El desarrollo de los personajes brilla por su ausencia. La suma de las distintas tesituras provocan en sus guías una falta de exposición algo más íntima. Se quedan en la superficie, y no por falta de oportunidades, sino por la falta de importancia, real, dentro del filme. Comete el error de encomendarle a su jefe de filas, interpretado por un más que correcto Benicio del Toro, la moralidad en un mundo en el que no tiene cabida, por lo que termina por ser un intermedio entre el implacable Mambrú y su sombra desinteresada. Tim Robbins, en su particular tez de loco empedernido, desempeña el papel con agilidad, consiguiendo que la neblina del inconsciente acostumbrado a su mundo de inconsciencia, sea determinante en sus diálogos. La introducción de Katya, encarnada por Olga Kurylenko, aporta ese ingrediente, aún más extranjero, que funciona como una conciencia irreverente, aunque lo hace a medias tintas; la pequeña subtrama generada entre su papel y el realizado por del Toro, sugiere un drenaje exagerado. En su intento por mantener el tono cómico, León de Aranoa simplifica al personaje, otorgándole confianza, en lugar de enfrentarlo a un grupo que le mira de soslayo. Durante gran parte del metraje, se transmite la sensación de que los protagonistas se encuentran en tramas distintas. No brillan porque no pueden.

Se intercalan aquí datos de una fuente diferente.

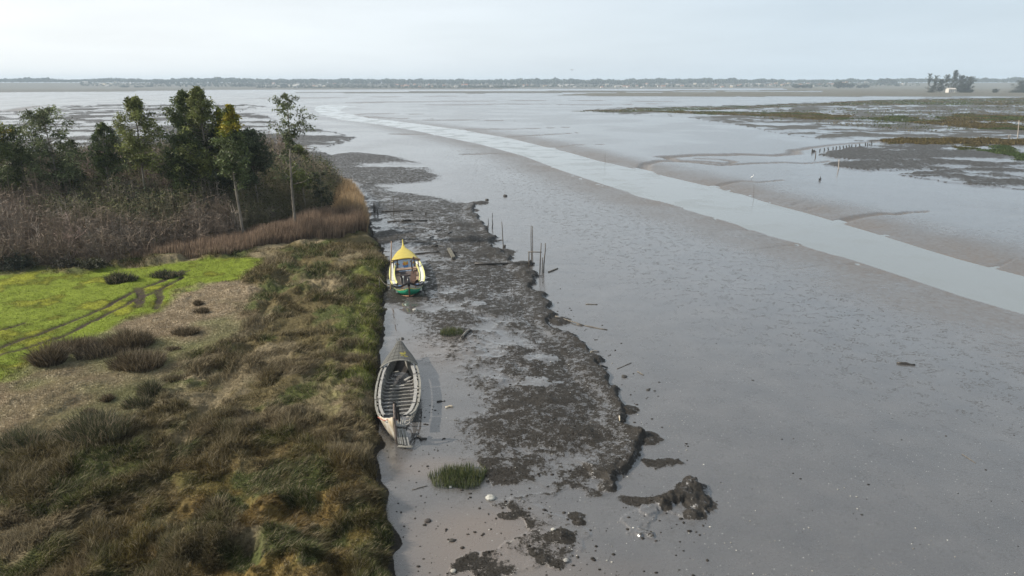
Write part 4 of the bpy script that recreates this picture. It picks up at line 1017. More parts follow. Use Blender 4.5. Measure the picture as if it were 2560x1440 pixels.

Un Día Perfecto es un cúmulo de esencias encontradas en la crudeza de la post-guerra. Plasmada desde una perspectiva cotidiana, genera un aura de alegría entorno al dolor, aunque carece de profundización. Las interpretaciones son correctas, limitadas por la sencillez de sus personajes. Consigue su objetivo, pero no encuentra el equilibrio perfecto entre lo moral y lo absurdo. No atrapa al espectador, le deja frío, con la sensación de que todo salió bien, pero sin saberlo a ciencia cierta.